### Exercise task:
Extract everything from the first line through the line with "COL = SC.collection", both ends included, except for any pictures.

### Dataset section:
★ ★ ★ ★
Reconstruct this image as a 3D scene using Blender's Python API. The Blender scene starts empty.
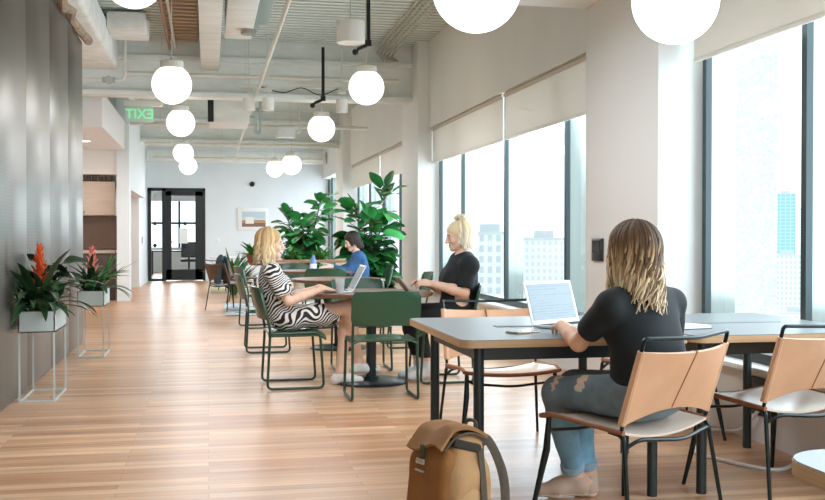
import bpy, bmesh, math, random
import numpy as np
from mathutils import Vector, Matrix
PI = math.pi
rnd = random.Random(7)
SC = bpy.context.scene
COL = SC.collection

# ------------------------------------------------------------------ materials
def lin(c):
    if isinstance(c, str):
        c = c.lstrip('#'); c = [int(c[i:i+2], 16)/255 for i in (0, 2, 4)]
    return tuple(((v/12.92) if v <= .04045 else ((v+.055)/1.055)**2.4) for v in c) + (1.0,)

MATS = {}
def mat(name, color, rough=.5, metal=0.0, vary=.0, vscale=(8, 8, 8), bump=0.0, bscale=60, emit=None, estr=0.0,
        spec=None, coat=0.0, trans=0.0, sub=0.0):
    if name in MATS: return MATS[name]
    m = bpy.data.materials.new(name); m.use_nodes = True
    nt = m.node_tree; b = nt.nodes['Principled BSDF']
    c = lin(color)
    b.inputs['Base Color'].default_value = c
    b.inputs['Roughness'].default_value = rough
    b.inputs['Metallic'].default_value = metal
    if spec is not None: b.inputs['Specular IOR Level'].default_value = spec
    if coat: b.inputs['Coat Weight'].default_value = coat
    if trans: b.inputs['Transmission Weight'].default_value = trans
    if sub:
        b.inputs['Subsurface Weight'].default_value = sub
        b.inputs['Subsurface Radius'].default_value = (.02, .008, .004)
    if emit is not None:
        b.inputs['Emission Color'].default_value = lin(emit); b.inputs['Emission Strength'].default_value = estr
    tc = nt.nodes.new('ShaderNodeTexCoord')
    if vary:
        mp = nt.nodes.new('ShaderNodeMapping'); mp.inputs['Scale'].default_value = vscale
        nz = nt.nodes.new('ShaderNodeTexNoise'); nz.inputs['Scale'].default_value = 1.0; nz.inputs['Detail'].default_value = 4
        mx = nt.nodes.new('ShaderNodeMix'); mx.data_type = 'RGBA'
        nt.links.new(tc.outputs['Object'], mp.inputs['Vector']); nt.links.new(mp.outputs[0], nz.inputs['Vector'])
        mr = nt.nodes.new('ShaderNodeMapRange'); mr.inputs[1].default_value = .3; mr.inputs[2].default_value = .7
        nt.links.new(nz.outputs['Fac'], mr.inputs[0]); nt.links.new(mr.outputs[0], mx.inputs[0])
        mx.inputs[6].default_value = tuple(max(0, v*(1-vary)) for v in c[:3]) + (1,)
        mx.inputs[7].default_value = tuple(min(1, v*(1+vary)) for v in c[:3]) + (1,)
        nt.links.new(mx.outputs[2], b.inputs['Base Color'])
    if bump:
        n2 = nt.nodes.new('ShaderNodeTexNoise'); n2.inputs['Scale'].default_value = bscale; n2.inputs['Detail'].default_value = 3
        bp = nt.nodes.new('ShaderNodeBump'); bp.inputs['Strength'].default_value = bump; bp.inputs['Distance'].default_value = .01
        nt.links.new(tc.outputs['Object'], n2.inputs['Vector']); nt.links.new(n2.outputs['Fac'], bp.inputs['Height'])
        nt.links.new(bp.outputs[0], b.inputs['Normal'])
    MATS[name] = m
    return m

def nodes_of(m): return m.node_tree.nodes, m.node_tree.links, m.node_tree.nodes['Principled BSDF']

# ------------------------------------------------------------------ objects
def setp(o, label=None, cat=None, group=None, kind=None):
    if label: o['label'] = label
    if cat: o['category'] = cat
    if group: o['group'] = group
    if kind: o['kind'] = kind
    return o

def thing(name, label, cat, loc=(0, 0, 0), rz=0.0, group=None):
    o = bpy.data.objects.new(name, None); COL.objects.link(o)
    o.empty_display_size = .1
    o.location = loc; o.rotation_euler = (0, 0, rz)
    return setp(o, label, cat, group)

class MB:
    """collects shapes that become ONE mesh object"""
    def __init__(s): s.v = []; s.f = []; s.mi = []; s.col = []
    def add(s, vs, fs, mi=0, col=None):
        n = len(s.v); s.v += [tuple(p) for p in vs]
        s.f += [tuple(n+i for i in f) for f in fs]; s.mi += [mi]*len(fs)
        s.col += [col]*len(vs)
        return s
    def box(s, c, size, R=None, bev=0.0, seg=2, mi=0):
        bm = bmesh.new(); bmesh.ops.create_cube(bm, size=1.0)
        for v in bm.verts: v.co = Vector((v.co.x*size[0], v.co.y*size[1], v.co.z*size[2]))
        if bev: bmesh.ops.bevel(bm, geom=list(bm.edges), offset=bev, segments=seg, affect='EDGES', profile=.5)
        R = R or Matrix.Identity(3); c = Vector(c)
        bm.verts.index_update()
        vs = [R @ v.co + c for v in bm.verts]; fs = [[v.index for v in f.verts] for f in bm.faces]
        bm.free(); return s.add(vs, fs, mi)
    def bb(s, lo, hi, bev=0.0, mi=0, seg=2):
        return s.box([(a+b)/2 for a, b in zip(lo, hi)], [b-a for a, b in zip(lo, hi)], None, bev, seg, mi)
    def tube(s, pts, r, n=8, mi=0, smooth=0, flat=None, cap=True, closed=False, col=None):
        pts = [Vector(p) for p in pts]
        if smooth: pts = spline(pts, smooth)
        N = len(pts)
        rs = r if isinstance(r, (list, tuple)) else [r]
        if len(rs) == 1: rs = list(rs)*N
        elif len(rs) != N:
            rs = [float(np.interp(i/(N-1), np.linspace(0, 1, len(rs)), rs)) for i in range(N)]
        vs = []; fs = []
        up = None
        for i, p in enumerate(pts):
            if closed: t = pts[(i+1) % N]-pts[i-1]
            else: t = pts[min(i+1, N-1)]-pts[max(i-1, 0)]
            t = t.normalized() if t.length > 1e-9 else Vector((0, 0, 1))
            if up is None:
                up = Vector((0, 0, 1)) if abs(t.z) < .9 else Vector((1, 0, 0))
                if flat is not None: up = Vector(flat[:3])
            a = t.cross(up); a = a.normalized() if a.length > 1e-6 else Vector((1, 0, 0))
            u = a.cross(t).normalized(); up = u
            fl = flat[3] if flat is not None else 1.0
            for k in range(n):
                an = 2*PI*k/n
                vs.append(p + a*math.cos(an)*rs[i] + u*math.sin(an)*rs[i]*fl)
        M = N if closed else N-1
        for i in range(M):
            j = (i+1) % N
            for k in range(n):
                k2 = (k+1) % n
                fs.append((i*n+k, i*n+k2, j*n+k2, j*n+k))
        if cap and not closed:
            fs.append(tuple(range(n-1, -1, -1))); fs.append(tuple((N-1)*n+k for k in range(n)))
        return s.add(vs, fs, mi, col)
    def lathe(s, prof, c=(0, 0, 0), n=32, mi=0, R=None):
        vs = []; fs = []; c = Vector(c); R = R or Matrix.Identity(3)
        for (r, z) in prof:
            for k in range(n):
                a = 2*PI*k/n; vs.append(R @ Vector((r*math.cos(a), r*math.sin(a), z))+c)
        for i in range(len(prof)-1):
            for k in range(n):
                k2 = (k+1) % n; fs.append((i*n+k, i*n+k2, (i+1)*n+k2, (i+1)*n+k))
        fs.append(tuple(range(n-1, -1, -1))); fs.append(tuple((len(prof)-1)*n+k for k in range(n)))
        return s.add(vs, fs, mi)
    def cyl(s, a, b, r, n=16, mi=0): return s.tube([a, b], r, n, mi)
    def ball(s, c, r, n=24, m=14, mi=0, sq=(1, 1, 1)):
        prof = [(max(1e-4, r*math.sin(PI*i/m)), -r*math.cos(PI*i/m)) for i in range(m+1)]
        R = Matrix(((sq[0], 0, 0), (0, sq[1], 0), (0, 0, sq[2])))
        return s.lathe(prof, c, n, mi, R)
    def grid(s, fn, nu, nv, mi=0, thick=0.0):
        P = [[Vector(fn(i/nu, j/nv)) for j in range(nv+1)] for i in range(nu+1)]
        vs = [p for row in P for p in row]; W = nv+1
        fs = [(i*W+j, (i+1)*W+j, (i+1)*W+j+1, i*W+j+1) for i in range(nu) for j in range(nv)]
        if not thick: return s.add(vs, fs, mi)
        nr = []
        for i in range(nu+1):
            for j in range(nv+1):
                du = P[min(i+1, nu)][j]-P[max(i-1, 0)][j]; dv = P[i][min(j+1, nv)]-P[i][max(j-1, 0)]
                k = du.cross(dv); nr.append(k.normalized() if k.length > 1e-9 else Vector((0, 0, 1)))
        n0 = len(vs); vs2 = vs+[p-n_*thick for p, n_ in zip(vs, nr)]
        f2 = fs+[tuple(n0+i for i in reversed(f)) for f in fs]
        bd = [i*W for i in range(nu+1)] + [nu*W+j for j in range(1, nv+1)] + [i*W+nv for i in range(nu-1, -1, -1)] + [j for j in range(nv-1, 0, -1)]
        for q in range(len(bd)):
            a, b = bd[q], bd[(q+1) % len(bd)]; f2.append((b, a, n0+a, n0+b))
        return s.add(vs2, f2, mi)

def spline(pts, k=6):
    P = [Vector(p) for p in pts]
    if len(P) < 3: return P
    out = []
    for i in range(len(P)-1):
        p0 = P[i-1] if i else P[0]*2-P[1]; p1 = P[i]; p2 = P[i+1]; p3 = P[i+2] if i+2 < len(P) else P[-1]*2-P[-2]
        for q in range(k):
            t = q/k
            out.append(.5*((2*p1)+(p2-p0)*t+(2*p0-5*p1+4*p2-p3)*t*t+(3*p1-p0-3*p2+p3)*t**3))
    out.append(P[-1]); return out

def rounded(pts, r, k=5):
    """polyline with its inner corners rounded by radius r"""
    P = [Vector(p) for p in pts]; out = [P[0]]
    for i in range(1, len(P)-1):
        a = (P[i-1]-P[i]); b = (P[i+1]-P[i]); d = min(r, a.length*.48, b.length*.48)
        A = P[i]+a.normalized()*d; B = P[i]+b.normalized()*d
        for q in range(k+1):
            t = q/k; out.append(A*(1-t)**2+P[i]*2*t*(1-t)+B*t*t)
    out.append(P[-1]); return out

def obj(name, mb, m, parent=None, sharp=40, smooth=True):
    me = bpy.data.meshes.new(name)
    me.from_pydata([tuple(p) for p in mb.v], [], mb.f)
    ms = m if isinstance(m, (list, tuple)) else [m]
    for x in ms: me.materials.append(x)
    if len(ms) > 1: me.polygons.foreach_set('material_index', mb.mi)
    if any(c is not None for c in mb.col):
        at = me.color_attributes.new('Col', 'FLOAT_COLOR', 'POINT')
        at.data.foreach_set('color', np.array([c if c is not None else (1, 1, 1, 1) for c in mb.col], dtype=np.float32).ravel())
    me.validate(); me.update()
    if smooth:
        me.polygons.foreach_set('use_smooth', [True]*len(me.polygons)); me.set_sharp_from_angle(angle=math.radians(sharp))
    o = bpy.data.objects.new(name, me); COL.objects.link(o)
    if parent: o.parent = parent
    return o

def struct(name, mb, m, parent=None, **k):
    o = obj(name, mb, m, parent, **k)
    if not parent: o['kind'] = 'structure'
    return o

def solo(name, mb, m, label, cat, group=None, loc=None, rz=0, **k):
    o = obj(name, mb, m, None, **k); setp(o, label, cat, group)
    if loc: o.location = loc
    o.rotation_euler = (0, 0, rz)
    return o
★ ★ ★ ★
### Output below:
Reconstruct this image as a 3D scene using Blender's Python API. The Blender scene starts empty.
import bpy, bmesh, math, random
import numpy as np
from mathutils import Vector, Matrix
PI = math.pi
rnd = random.Random(7)
SC = bpy.context.scene
COL = SC.collection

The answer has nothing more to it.